— Begin —

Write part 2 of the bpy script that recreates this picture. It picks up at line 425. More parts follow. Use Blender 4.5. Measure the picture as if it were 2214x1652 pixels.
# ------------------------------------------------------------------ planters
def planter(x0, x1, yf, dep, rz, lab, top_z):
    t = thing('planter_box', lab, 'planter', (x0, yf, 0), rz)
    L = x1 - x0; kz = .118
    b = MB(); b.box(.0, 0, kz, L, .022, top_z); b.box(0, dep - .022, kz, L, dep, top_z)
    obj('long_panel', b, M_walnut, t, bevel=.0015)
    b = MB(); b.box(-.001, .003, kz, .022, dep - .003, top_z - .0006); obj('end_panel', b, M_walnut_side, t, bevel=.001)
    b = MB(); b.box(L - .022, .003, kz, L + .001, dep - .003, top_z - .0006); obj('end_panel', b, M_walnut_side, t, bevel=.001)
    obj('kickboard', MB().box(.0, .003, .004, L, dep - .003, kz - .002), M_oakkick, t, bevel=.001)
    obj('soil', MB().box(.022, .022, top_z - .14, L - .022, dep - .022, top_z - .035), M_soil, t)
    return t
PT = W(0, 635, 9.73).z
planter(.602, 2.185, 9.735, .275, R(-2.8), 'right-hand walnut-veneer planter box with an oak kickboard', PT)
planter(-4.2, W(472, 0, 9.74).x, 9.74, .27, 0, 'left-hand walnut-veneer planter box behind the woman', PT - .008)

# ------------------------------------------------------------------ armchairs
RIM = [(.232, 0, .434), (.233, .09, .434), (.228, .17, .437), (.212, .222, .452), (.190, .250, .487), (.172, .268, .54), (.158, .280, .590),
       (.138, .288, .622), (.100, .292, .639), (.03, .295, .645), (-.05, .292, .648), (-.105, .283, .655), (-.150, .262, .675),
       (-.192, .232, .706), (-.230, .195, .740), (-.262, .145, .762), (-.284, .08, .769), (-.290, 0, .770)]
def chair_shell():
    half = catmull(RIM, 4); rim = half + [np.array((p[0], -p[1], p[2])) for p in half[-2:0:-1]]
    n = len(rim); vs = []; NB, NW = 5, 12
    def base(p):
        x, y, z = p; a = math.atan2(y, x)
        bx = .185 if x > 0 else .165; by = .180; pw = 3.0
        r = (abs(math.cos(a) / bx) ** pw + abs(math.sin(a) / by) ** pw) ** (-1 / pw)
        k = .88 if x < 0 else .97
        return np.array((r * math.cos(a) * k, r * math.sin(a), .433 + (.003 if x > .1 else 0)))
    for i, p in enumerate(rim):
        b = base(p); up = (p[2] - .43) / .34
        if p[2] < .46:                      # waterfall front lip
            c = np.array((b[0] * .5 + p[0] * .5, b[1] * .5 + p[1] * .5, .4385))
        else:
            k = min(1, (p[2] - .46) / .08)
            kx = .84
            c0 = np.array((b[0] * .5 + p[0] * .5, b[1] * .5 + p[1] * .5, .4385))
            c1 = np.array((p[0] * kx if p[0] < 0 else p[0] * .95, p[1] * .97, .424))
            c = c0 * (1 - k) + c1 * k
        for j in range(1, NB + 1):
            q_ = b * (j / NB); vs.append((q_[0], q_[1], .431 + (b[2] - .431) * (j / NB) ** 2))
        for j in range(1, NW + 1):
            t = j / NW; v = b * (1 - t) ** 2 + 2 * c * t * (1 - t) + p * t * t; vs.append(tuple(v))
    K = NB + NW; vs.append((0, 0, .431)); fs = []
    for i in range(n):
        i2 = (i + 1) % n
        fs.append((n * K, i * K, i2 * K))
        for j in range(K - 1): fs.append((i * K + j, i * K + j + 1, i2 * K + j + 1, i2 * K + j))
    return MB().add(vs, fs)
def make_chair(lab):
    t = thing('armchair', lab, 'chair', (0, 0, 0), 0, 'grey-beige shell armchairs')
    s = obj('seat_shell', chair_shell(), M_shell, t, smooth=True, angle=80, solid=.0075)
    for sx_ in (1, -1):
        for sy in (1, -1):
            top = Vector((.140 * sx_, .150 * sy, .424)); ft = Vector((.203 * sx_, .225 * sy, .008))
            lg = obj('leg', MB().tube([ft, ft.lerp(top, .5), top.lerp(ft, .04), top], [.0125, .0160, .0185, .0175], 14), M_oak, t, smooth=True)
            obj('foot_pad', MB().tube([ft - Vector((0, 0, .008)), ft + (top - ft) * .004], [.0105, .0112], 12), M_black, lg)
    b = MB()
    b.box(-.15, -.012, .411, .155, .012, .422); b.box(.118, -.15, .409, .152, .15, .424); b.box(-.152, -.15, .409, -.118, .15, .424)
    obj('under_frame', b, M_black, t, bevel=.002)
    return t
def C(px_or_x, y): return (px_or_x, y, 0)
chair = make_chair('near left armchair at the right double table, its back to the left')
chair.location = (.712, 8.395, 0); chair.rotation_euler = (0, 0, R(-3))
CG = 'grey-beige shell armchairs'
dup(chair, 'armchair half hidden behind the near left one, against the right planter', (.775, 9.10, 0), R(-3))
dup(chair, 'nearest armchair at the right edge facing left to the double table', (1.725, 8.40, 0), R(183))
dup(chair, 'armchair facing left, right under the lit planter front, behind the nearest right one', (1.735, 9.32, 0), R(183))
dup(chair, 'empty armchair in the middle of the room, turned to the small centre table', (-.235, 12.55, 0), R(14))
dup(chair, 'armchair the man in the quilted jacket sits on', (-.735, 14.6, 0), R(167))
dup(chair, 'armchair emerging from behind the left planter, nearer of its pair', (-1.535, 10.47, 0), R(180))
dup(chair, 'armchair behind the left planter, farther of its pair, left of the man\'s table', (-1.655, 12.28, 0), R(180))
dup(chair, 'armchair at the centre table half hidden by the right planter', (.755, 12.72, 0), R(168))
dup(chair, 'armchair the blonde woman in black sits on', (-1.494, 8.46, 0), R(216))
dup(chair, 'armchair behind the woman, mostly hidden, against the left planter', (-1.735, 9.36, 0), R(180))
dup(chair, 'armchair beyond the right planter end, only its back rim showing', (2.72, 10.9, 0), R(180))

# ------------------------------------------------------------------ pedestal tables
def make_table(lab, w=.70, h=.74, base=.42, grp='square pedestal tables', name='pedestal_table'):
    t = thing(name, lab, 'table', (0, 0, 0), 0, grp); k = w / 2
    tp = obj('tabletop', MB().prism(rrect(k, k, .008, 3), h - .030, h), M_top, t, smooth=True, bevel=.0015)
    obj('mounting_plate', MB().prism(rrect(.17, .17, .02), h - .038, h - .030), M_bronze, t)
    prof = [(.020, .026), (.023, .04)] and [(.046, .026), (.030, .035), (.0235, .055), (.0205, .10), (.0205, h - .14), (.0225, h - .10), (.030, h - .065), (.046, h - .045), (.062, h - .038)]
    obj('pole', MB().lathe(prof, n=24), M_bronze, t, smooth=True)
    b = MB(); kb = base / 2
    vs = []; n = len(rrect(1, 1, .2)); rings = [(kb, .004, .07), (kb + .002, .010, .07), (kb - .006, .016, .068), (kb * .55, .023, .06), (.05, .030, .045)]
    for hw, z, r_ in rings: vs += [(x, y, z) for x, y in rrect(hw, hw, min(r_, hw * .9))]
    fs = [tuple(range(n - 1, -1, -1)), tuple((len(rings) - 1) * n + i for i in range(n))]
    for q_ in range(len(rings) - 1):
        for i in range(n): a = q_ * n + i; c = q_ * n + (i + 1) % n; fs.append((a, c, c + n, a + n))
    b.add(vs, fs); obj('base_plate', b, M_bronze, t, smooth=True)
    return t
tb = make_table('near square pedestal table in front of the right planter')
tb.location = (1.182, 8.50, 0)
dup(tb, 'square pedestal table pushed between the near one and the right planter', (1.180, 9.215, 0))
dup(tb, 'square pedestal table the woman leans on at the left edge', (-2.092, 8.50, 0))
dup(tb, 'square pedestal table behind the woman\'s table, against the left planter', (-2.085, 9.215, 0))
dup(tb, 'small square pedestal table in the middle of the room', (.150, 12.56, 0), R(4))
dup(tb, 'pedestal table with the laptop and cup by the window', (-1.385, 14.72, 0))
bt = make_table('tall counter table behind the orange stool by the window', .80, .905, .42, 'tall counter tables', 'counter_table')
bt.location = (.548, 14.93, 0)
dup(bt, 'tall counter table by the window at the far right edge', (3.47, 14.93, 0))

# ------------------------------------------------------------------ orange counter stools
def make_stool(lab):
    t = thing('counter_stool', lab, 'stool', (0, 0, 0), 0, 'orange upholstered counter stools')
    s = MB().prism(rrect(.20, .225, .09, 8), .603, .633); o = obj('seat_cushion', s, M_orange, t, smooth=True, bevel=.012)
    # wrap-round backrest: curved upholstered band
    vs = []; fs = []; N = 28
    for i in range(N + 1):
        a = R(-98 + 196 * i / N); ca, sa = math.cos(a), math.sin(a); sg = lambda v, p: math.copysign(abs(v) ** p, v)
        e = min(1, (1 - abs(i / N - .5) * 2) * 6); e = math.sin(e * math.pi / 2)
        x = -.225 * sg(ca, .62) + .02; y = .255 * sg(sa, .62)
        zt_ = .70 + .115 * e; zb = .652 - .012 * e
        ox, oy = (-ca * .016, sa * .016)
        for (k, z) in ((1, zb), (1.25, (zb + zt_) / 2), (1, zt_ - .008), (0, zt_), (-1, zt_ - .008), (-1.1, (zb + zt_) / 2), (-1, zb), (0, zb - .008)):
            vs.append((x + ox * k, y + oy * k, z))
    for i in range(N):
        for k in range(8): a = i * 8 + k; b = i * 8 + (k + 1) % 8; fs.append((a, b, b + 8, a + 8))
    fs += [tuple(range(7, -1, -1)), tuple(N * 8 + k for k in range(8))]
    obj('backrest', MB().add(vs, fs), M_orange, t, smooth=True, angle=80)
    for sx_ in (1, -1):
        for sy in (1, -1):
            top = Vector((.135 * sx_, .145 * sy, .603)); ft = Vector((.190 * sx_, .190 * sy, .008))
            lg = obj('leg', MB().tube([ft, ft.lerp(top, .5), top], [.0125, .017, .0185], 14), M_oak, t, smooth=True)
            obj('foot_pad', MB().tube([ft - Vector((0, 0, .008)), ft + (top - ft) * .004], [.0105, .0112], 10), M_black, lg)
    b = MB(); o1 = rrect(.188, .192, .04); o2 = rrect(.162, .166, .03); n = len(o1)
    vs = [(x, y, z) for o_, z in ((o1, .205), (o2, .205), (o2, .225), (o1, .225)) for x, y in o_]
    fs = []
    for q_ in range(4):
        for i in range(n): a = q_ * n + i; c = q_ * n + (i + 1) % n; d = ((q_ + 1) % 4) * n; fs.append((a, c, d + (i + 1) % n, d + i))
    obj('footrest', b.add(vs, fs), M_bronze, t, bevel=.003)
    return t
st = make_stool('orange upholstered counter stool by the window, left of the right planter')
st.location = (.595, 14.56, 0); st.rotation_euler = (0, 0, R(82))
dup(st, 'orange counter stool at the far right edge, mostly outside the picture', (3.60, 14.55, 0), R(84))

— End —

Print, please, the lines from the first line of the material through the line that contains "planter(-4.2, W(472, 0, 9.74).x, 9.74, .27, 0, 'left-hand", exactly as written and with nothing added.

Write part 2 of the bpy script that recreates this picture. It picks up at line 425. More parts follow. Use Blender 4.5. Measure the picture as if it were 2214x1652 pixels.
# ------------------------------------------------------------------ planters
def planter(x0, x1, yf, dep, rz, lab, top_z):
    t = thing('planter_box', lab, 'planter', (x0, yf, 0), rz)
    L = x1 - x0; kz = .118
    b = MB(); b.box(.0, 0, kz, L, .022, top_z); b.box(0, dep - .022, kz, L, dep, top_z)
    obj('long_panel', b, M_walnut, t, bevel=.0015)
    b = MB(); b.box(-.001, .003, kz, .022, dep - .003, top_z - .0006); obj('end_panel', b, M_walnut_side, t, bevel=.001)
    b = MB(); b.box(L - .022, .003, kz, L + .001, dep - .003, top_z - .0006); obj('end_panel', b, M_walnut_side, t, bevel=.001)
    obj('kickboard', MB().box(.0, .003, .004, L, dep - .003, kz - .002), M_oakkick, t, bevel=.001)
    obj('soil', MB().box(.022, .022, top_z - .14, L - .022, dep - .022, top_z - .035), M_soil, t)
    return t
PT = W(0, 635, 9.73).z
planter(.602, 2.185, 9.735, .275, R(-2.8), 'right-hand walnut-veneer planter box with an oak kickboard', PT)
planter(-4.2, W(472, 0, 9.74).x, 9.74, .27, 0, 'left-hand walnut-veneer planter box behind the woman', PT - .008)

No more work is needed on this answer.